The same is true of your view of Self. If you have placed a certain criteria to feel worthy, then you have placed a lie into your mind. If you are overweight, and put yourself down because of it, I can assure you that there are plenty of people that are quite thin that also feel unworthy, because they wish they weighted more!

 

Nothing on the outside will ever make you feel whole and complete. You never need the validation of another person to feel worthy. The only validation you will ever need about your worth as a spiritual human being is your own.

 

If someone compliments you, simply say Thank you. Stop yourself from saying: “Oh, no I’m not” when someone tells you something that is kind. Furthermore, never take a compliment or an insult too seriously, because this too has nothing to do with you, and everything to do with the other person’s perceptions.

 

If you pained a painting, and two people walked into the room, one person could say: “That is the ugliest painting I have ever seen!” The other person could say: “That is the most gorgeous painting I have ever seen!” Do their comments have anything to do with you? No, they do not.

 

I used to be so hard on myself. Always wanting to feel “good enough.” It only took over three decades to find my worth from the inside out, and never judge or compare myself to another human being.
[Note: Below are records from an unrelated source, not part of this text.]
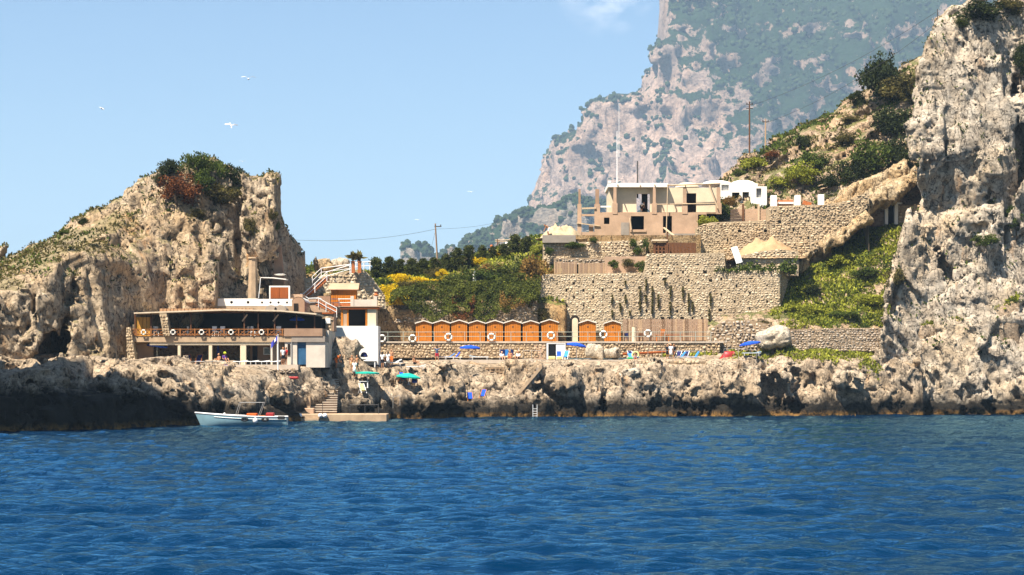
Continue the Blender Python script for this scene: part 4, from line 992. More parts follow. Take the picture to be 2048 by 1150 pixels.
# pillars against the rock
MB().lathe([(.55,0),(.5,2.0),(.42,4.2),(.55,4.25),(.52,4.4)], 7, (WX(506, 214), 214, WZ(598, 214))).build('stone_pillar', M['stone_dark'] if 0 else M['slabedge']); tag(bpy.data.objects['stone_pillar'], 'slim tapered stone pillar standing against the headland rock', 'pillar')
ch = MB(); cx0 = WX(557, 217); ch.add([(cx0-.62, 216.5, WZ(590,217)), (cx0+.75, 216.5, WZ(590,217)), (cx0+.75, 217.6, WZ(590,217)), (cx0-.62, 217.6, WZ(590,217)), (cx0-.30, 216.7, WZ(490,217)), (cx0+.28, 216.7, WZ(490,217)), (cx0+.28, 217.4, WZ(490,217)), (cx0-.30, 217.4, WZ(490,217))], [(0,1,5,4),(1,2,6,5),(2,3,7,6),(3,0,4,7),(4,5,6,7),(3,2,1,0)])
o = thing('chimney', 'tall tapered brown chimney at the right end of the headland rock', 'chimney', (cx0, 217, WZ(590, 217))); ch.build('shaft', M['brownplaster'], o, True); MB().lathe([(.33,0),(.2,.25),(.06,.55)], 8, (cx0, 217.05, WZ(490,217))).build('cap', M['slabedge'], o, True)
# rust board panel in a white frame and its awning
bd = thing('rust_hoarding', 'rust brown board panel in a white frame above the annex roof', 'panel', (WX(560, 213), 213, WZ(598, 213)))
MB().box(WX(541,213), WX(577,213), 213, 213.12, WZ(597,213), WZ(574.5,213)).build('boards', M['wood_rust'], bd, True)
f = MB(); 
for a, b, c_, d_ in ((538.5,541,599,571.5),(577,580,599,571.5)): f.box(WX(a,213), WX(b,213), 212.95, 213.15, WZ(c_,213), WZ(d_,213))
f.box(WX(541,213), WX(577,213), 212.95, 213.15, WZ(574.5,213), WZ(571.5,213)); f.build('frame', M['white'], bd, True)
for k in range(2): MB().box(WX(541.3+18*k,213), WX(558.6+18*k,213), 212.93, 212.995, WZ(597,213), WZ(575,213)).build('board', M['wood_rust'], bd, True)
aw = thing('awning', 'thin white awning over the rust board panel', 'awning', (WX(545,214), 214, WZ(556,214)))
MB().prism([(WX(522,214), WZ(556,214)), (WX(548,214), WZ(557,214)), (WX(573,214), WZ(560,214)), (WX(573,214), WZ(558,214)), (WX(548,214), WZ(555,214)), (WX(522,214), WZ(554.5,214))], 213.6, 215.5).build('canopy', M['white'], aw, True)
MB().tube((WX(522,214), 213.7, WZ(556,214)), (WX(518,214), 213.7, WZ(597,214)), .04).build('pole', M['metal_white'], aw, True)
MB().box(WX(580,214), WX(604,214), 214.5, 218, WZ(605,214), WZ(588,214)).build('roof_house', M['tan']); tag(bpy.data.objects['roof_house'], 'small tan plaster cube beside the rust board panel', 'hut')
MB().lathe([(.05,-.1),(.62,0),(.65,.08),(.3,.14)], 14, (WX(559.5, 215.5), 215.5, WZ(550,215.5))).build('parasol_roof', M['white']); tag(bpy.data.objects['parasol_roof'], 'small white disc shade at the foot of the brown chimney', 'shade')

# ---- 6. the brick stair with white rails
SY = 219.0; sxx = lambda p: WX(p, SY); szz = lambda p: WZ(p, SY)
stt = thing('staircase', 'orange brick staircase with white tubular rails climbing beside the shed', 'staircase', (sxx(625), SY, szz(615)))
def flight(pa, pb, n, y0, y1, mat, nm='step'):
    (xa, za), (xb, zb) = pa, pb
    for k in range(n):
        u0, u1 = xa+(xb-xa)*k/n, xa+(xb-xa)*(k+1)/n; zt = za+(zb-za)*(k+1)/n
        MB().box(min(u0, u1), max(u0, u1), y0, y1, zt-.55, zt).build(nm, mat, stt, True)
flight((sxx(607), szz(592)), (sxx(655), szz(551)), 13, SY, SY+1.4, M['brick'])
flight((sxx(676), szz(621)), (sxx(634), szz(601)), 8, SY-1.6, SY-.3, M['brick'])
MB().box(sxx(604), sxx(636), SY-1.7, SY+1.2, szz(605), szz(600)).build('landing', M['tan'], stt, True)
MB().prism([(sxx(604), szz(605)), (sxx(604), szz(610)), (sxx(640), szz(630)), (sxx(664), szz(632)), (sxx(664), szz(622)), (sxx(636), szz(604))], SY-1.55, SY-1.0).build('ramp_wall', M['tan'], stt, True)
MB().box(sxx(612), sxx(660), SY+.2, SY+1.2, szz(625), szz(592)).build('stair_core', M['brownplaster'], stt, True)
def hand(pts, y, nm='handrail', r=.045, drop=.45, post=True):
    m = MB(); P = [(sxx(a), y, szz(b)) for a, b in pts]; m.path(P, r); m.path([(x, y, z-drop) for x, _, z in P], r*.8)
    m.build(nm, M['metal_white'], stt, True)
    if post:
        for x, _, z in P: MB().tube((x, y, z), (x, y, z-1.0), r*.9).build('rail_post', M['metal_white'], stt, True)
hand([(606,588),(630,567),(654,544),(700,530)], SY-.05); hand([(622,552),(640,535),(700,527)], SY+1.5)
hand([(604,588),(620,598),(640,597),(655,606),(676,617)], SY-1.65); hand([(618,598),(643,597)], SY-.25, post=False)
# balustrade of the upper path, brick piers and urns
ub = thing('white_rail', 'white double pipe rail on the upper path between the brick piers and the pines', 'railing', (WX(730,231), 231, WZ(535,231)))
m = MB(); m.tube(W(706,526,231), W(742,523,231), .05); m.tube(W(706,534,231), W(742,531,231), .045); m.build('rails', M['metal_white'], ub, True)
for p_ in (712, 728, 740): MB().tube(W(p_,525,231), W(p_,541,231), .05).build('post', M['metal_white'], ub, True)
for i, px in enumerate((706, 719)):
    o = thing('brick_pier', ('left' if i == 0 else 'right')+' of two orange brick piers carrying dark agave urns on the upper path', 'pier', (WX(px,229.5), 229.5, WZ(546,229.5)), group='brick piers with urns')
    MB().box(-.2, .2, -.2, .2, 0, 1.25).build('shaft', M['brick'], o); MB().box(-.25, .25, -.25, .25, 1.253, 1.33).build('cap', M['brick'], o)
    u = thing('urn', ('left' if i == 0 else 'right')+' dark urn with a spiky plant standing on a brick pier', 'urn', (WX(px,229.5), 229.5, WZ(546,229.5)+1.335), group='urns on the brick piers')
    MB().lathe([(.14,0),(.08,.08),(.2,.3),(.22,.38)], 10).build('bowl', M['metal_dark'], u)
    rg = np.random.RandomState(i); v, f, t = leaves(np.tile([[0, 0, .36]], (26, 1)), .5, rg, up=.9, elong=1.6); link('leaves', raw_mesh('leaves', v, f, False, t), M['trail'], u)
for i, (p0, p1, r_, lab) in enumerate(((634,662,1.0,'brown topped boulder on the skyline beside the stair head'),(662,690,.95,'white domed boulder on the skyline beside the brick piers'))): pass

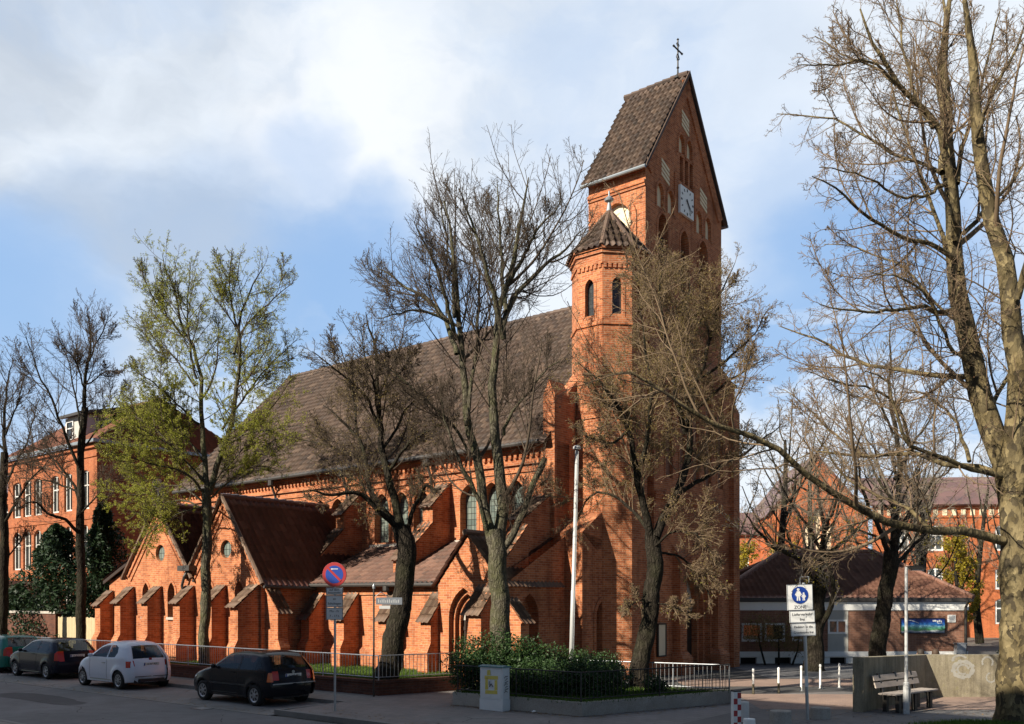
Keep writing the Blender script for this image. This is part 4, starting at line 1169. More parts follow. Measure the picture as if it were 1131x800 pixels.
for (a, b, z0, z1) in spec: add_window(SB, a + .02, b - .02, z0 + .02, z1 - .02, (0, sv0, 0), XS, (0, 1, 0), (1, 1), .09, .12, M['school_frame'])
for q in hol2: add_window(SB, q[0][0] + .02, q[1][0] - .02, q[0][1] + .02, q[0][1] + 1.48, (-su0, 0, 0), XF, (-1, 0, 0), (1, 1), .08, .08)
gt = MB(); gt.box(-su1 - .3, -su0 + .35, sv0 - .40, sv0 - .22, sz - .05, sz + .14); gt.box(-su0 + .2, -su0 + .36, sv0 - .39, sv1 + .3, sz - .048, sz + .138); gt.build('gutter', M['zinc'], SB)
zr, rv = 15.6, (sv0 + sv1) / 2; hu = su0 + 2.3
def quad_roof(name, pts, mat, parent, th=.12):
    P = [Vector(p) for p in pts]; n = (P[1] - P[0]).cross(P[2] - P[0]).normalized()
    if n.z < 0: P.reverse(); n = -n
    m = MB(); m.ext([p - n * th for p in P], n * th); return m.build(name, mat, parent)
Aa = Vector((1, 0, 0)); S = Vector((0, rv - sv0 + .35, zr - sz)); hs = S.length; S.normalize(); ln = su1 - su0 + .6
tiles('roof', M['roof_school'], SB, Lc(su1 + .3, sv0 - .35, sz + .08), Aa, S, ln, hs, poly=[(0, 0), (ln, 0), (ln - 2.6, hs), (0, hs)], tw=.3, tc=.42)
S = Vector((-(hu - su0 + .3), 0, zr - sz)); hs = S.length; S.normalize(); ln = sv1 - sv0 + .7
tiles('roof', M['roof_school'], SB, Lc(su0 - .3, sv0 - .35, sz + .08), (0, 1, 0), S, ln, hs, poly=[(0, 0), (ln, 0), (ln / 2, hs)], tw=.3, tc=.42)
quad_roof('rear_roof', [Lc(su1 + .3, sv1 + .35, sz), Lc(su0 - .3, sv1 + .35, sz), Lc(hu, rv, zr), Lc(su1 + .3, rv, zr)], M['roof_school'], SB)
dm = MB(); dm.box(-56.3, -53.9, sv0 + .5, sv0 + 3.4, sz + .3, 13.9); do_ = dm.build('dormer', M['render_grey'], SB)
add_window(do_, -56.1, -55.2, 12.5, 13.7, (0, sv0 + .5, 0), XS, (0, 1, 0), (0, 1), .08, -.07); 
m = MB(); m.ext([Lc(56.6, sv0 + .1, 13.85), Lc(53.6, sv0 + .1, 13.85), Lc(53.6, sv0 + 4.2, 14.9), Lc(56.6, sv0 + 4.2, 14.9)], (0, 0, .16)); m.build('dormer_roof', M['lead'], do_)
# lower wing further along
m = MB(); hw_ = []
sp2 = []
for uw in (66.2, 68.2, 70.2, 73.0, 75.0, 77.0):
    for z0, z1 in ((1.4, 3.4), (4.7, 7.2), (8.0, 9.4)):
        hw_.append(seg_top(-uw - .6, -uw + .6, z0, z1, rise=.3)); sp2.append((-uw - .58, -uw + .58, z0, z1))
m.panel([(-80, -.2), (-63.2, -.2), (-63.2, 10.1), (-80, 10.1)], hw_, (0, 27.2, 0), XS, (0, 1, 0), .28)
m.box(-80, -63.2, 27.1, 27.21, 9.7, 9.9); m.build('wing_wall', M['brick_school'], SB)
for (a, b, z0, z1) in sp2: add_window(SB, a, b, z0 + .02, z1 - .02, (0, 27.2, 0), XS, (0, 1, 0), (1, 1), .09, .12, M['school_frame'])
quad_roof('wing_roof', [Lc(80, 26.8, 10.1), Lc(63.2, 26.8, 10.1), Lc(63.2, 31, 12.4), Lc(80, 31, 12.4)], M['roof_dark'], SB)
cp = MB(); cp.box(-62.5, -56.0, 22.6, 25.9, 3.55, 3.9); can = cp.build('porch_canopy', M['stone'], SB)
for u_ in (62.2, 59.6, 56.6): MB().lathe([(.12, 0), (.1, .2), (.09, 3.4), (.14, 3.55)], (-u_, 22.9, 0), 10).build('post', M['white'], can)
rl_ = MB()
for i in range(27): rl_.box(-62.4 + i * .24, -62.36 + i * .24, 22.64, 22.68, 3.9, 4.6)
rl_.box(-62.5, -56.0, 22.63, 22.69, 4.6, 4.66); rl_.build('railing', M['white'], can)

# ---- low pavilion with hipped roof on the right
PV = empty('pavilion', (19.75, 39.3, 0), R(1.5), label='low brown brick pavilion with hipped red tile roof and white fascia band', cat='building')
px0, pz = -11.0, 2.86
wins_ = [(-9.85, -8.95, .95, 1.75), (-8.85, -7.95, .95, 1.75), (-7.65, -6.75, .95, 1.75)]
m = MB(); m.panel([(px0, .52), (-6.1, .52), (-6.1, 2.3), (px0, 2.3)], [[(a, z0), (b, z0), (b, z1), (a, z1)] for a, b, z0, z1 in wins_], (0, 0, 0), XS, (0, 1, 0), .15)
m.panel([(-5.25, .52), (0, .52), (0, 2.3), (-5.25, 2.3)], [], (0, 0, 0), XS, (0, 1, 0), .15)
m.add([(px0, 0, -.2), (px0, 8, -.2), (px0, 8, 2.3), (px0, 0, 2.3)], [(3, 2, 1, 0)])
m.box(-.35, 0, -.02, .3, .5, 2.3)
m.build('wall', M['brick_brown'], PV)
for a, b, z0, z1 in wins_: add_window(PV, a, b, z0, z1, (0, 0, 0), XS, (0, 1, 0), (0, 0), .09, .03)
m = MB(); m.box(-6.1, -5.25, -.01, .12, .52, 1.28); m.box(-6.1, -5.25, -.01, .12, 1.9, 2.3); m.box(-5.26, -5.22, -.02, .1, .52, 2.3); m.build('panel', M['render_grey'], PV)
add_window(PV, -6.1, -5.26, 1.28, 1.9, (0, 0, 0), XS, (0, 1, 0), (1, 0), .08, -.02)
# the windows' own panel also spans towards the trunk
m = MB(); m.box(px0, 0.02, -.06, .1, .30, .52); m.build('plinth_band', M['white'], PV)
m = MB(); m.panel([(px0, -.2), (0, -.2), (0, .31), (px0, .31)], [[(a, 0.0), (a + .7, 0.0), (a + .7, .26), (a, .26)] for a in (-6.0, -8.4, -9.9)], (0, .02, 0), XS, (0, 1, 0), .2); m.build('base_wall', M['white'], PV)
for a in (-6.0, -8.4, -9.9): pane([(a, 0), (a + .7, 0), (a + .7, .26), (a, .26)], (0, .02, 0), XS, .18, (0, 1, 0)).build('cellar_window', M['black'], PV)
m = MB(); m.box(px0, -.01, -.05, .06, 2.3, 2.68); m.box(-.01, .05, -.05, 8, 2.3, 2.68); m.build('fascia', M['white'], PV)
m = MB(); m.box(px0 - .15, .2, -.17, -.09, 2.68, 2.84); m.box(.10, .2, -.09, 8.3, 2.68, 2.84); m.box(px0 - .1, .1, -.09, .02, 2.66, 2.69); m.box(.02, .1, .02, 8, 2.66, 2.69); m.build('eaves', M['lead'], PV)
m = MB()
sw = [(.55, 1.05), (1.35, 1.95), (2.25, 2.85), (3.15, 3.75), (4.05, 4.65)]
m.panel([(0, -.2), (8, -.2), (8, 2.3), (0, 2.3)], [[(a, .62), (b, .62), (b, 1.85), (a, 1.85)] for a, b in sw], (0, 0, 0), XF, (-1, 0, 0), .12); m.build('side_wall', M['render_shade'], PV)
for a, b in sw: add_window(PV, a, b, .62, 1.85, (0, 0, 0), XF, (-1, 0, 0), (0, 0), .12, .02)
S = Vector((0, 4.2, 2.2)); hs = S.length; S.normalize(); ln = -px0 + .35
tiles('roof', M['roof_pav'], PV, (px0 - .15, -.17, 2.82), (1, 0, 0), S, ln, hs, poly=[(0, 0), (ln, 0), (ln - 2.6, hs), (4.3, hs)], tw=.25, tc=.36)
S = Vector((-2.6, 0, 2.2)); hs = S.length; S.normalize(); ln = 8.4
tiles('roof', M['roof_pav'], PV, (.2, -.17, 2.82), (0, 1, 0), S, ln, hs, poly=[(0, 0), (ln, 0), (4.2, hs)], tw=.25, tc=.36)
m = MB(); a, b = Vector((.2, -.17, 2.86)), Vector((-2.4, 4.03, 5.06))
for i in range(15): m.tube([a.lerp(b, i / 15), a.lerp(b, (i + 1.1) / 15) + Vector((0, 0, .02))], [.12, .10], 7)
a = Vector((px0 - .15, -.17, 2.86)); b2 = Vector((px0 + 4.15, 4.03, 5.06))
for i in range(17): m.tube([a.lerp(b2, i / 17), a.lerp(b2, (i + 1.1) / 17) + Vector((0, 0, .02))], [.12, .10], 7)
m.tube([b, b2], .11, 8); m.build('ridge', M['roof_pav'], PV)
quad_roof('rear_roof', [(px0 - .35, 8.4, 2.8), (.4, 8.4, 2.8), (-2.4, 4.03, 5.0), (px0 + 4.15, 4.03, 5.0)], M['roof_pav'], PV)
m = MB(); m.tube([Vector((-.12, -.33, 2.7)), Vector((-.12, -.1, 2.4)), Vector((-.12, -.1, 0))], .055, 8); m.build('downpipe', M['iron'], PV)
m = MB(); m.box(-.86, -.52, -.04, .02, 1.78, 2.1); vb = m.build('vent_grille', M['white'], PV)
m = MB()
for i in range(5): m.box(-.82, -.56, -.05, -.035, 1.82 + i * .055, 1.845 + i * .055)
m.build('slats', M['galv'], vb)
m = MB(); m.box(-.62, -.22, -.35, -.08, .32, .86); m.box(-.65, -.19, -.37, -.06, .86, .9); m.box(-.58, -.26, -.36, -.34, .40, .80); o = m.build('meter_box', M['signgrey'], PV)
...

Each person on our planet is special. I learned to place myself on equal footing with all of humanity. So I am no better and no worse than a person living in a dumpster. We are all equal.

 

I used to think if I were a size 6 or 8 that would make me more acceptable to myself. I then realized that when I was a size 8 I used to cry myself to sleep. I realized that clothing is made in all sizes, and I do not have to look like a model to feel more acceptable to myself. Once I gave myself permission to be good enough, just as I am, the self judgment stopped, and so did the inner feelings of inadequacy. There are many people that have it all on the outside, and still feel inadequate deep down within. I was no exception. However, once you really turn that around, and fully accept yourself, even with your so-called flaws, then you can begin a journey that is filled with love, and joy, rather than disharmony within.

 

No matter what you think will make you more worthy, find an example of someone else that has that exact condition that you do not judge. Then, stop judging yourself completely.

 

You can only feel the joy of life when your mind is free from self imposed limitations and negative judgment. Be an example of your radiant self that does lie within, by being and sharing you greatest inner qualities, and bring those out. Focus on all of the good that you are, so that you will always feel good enough and accept yourself no matter what.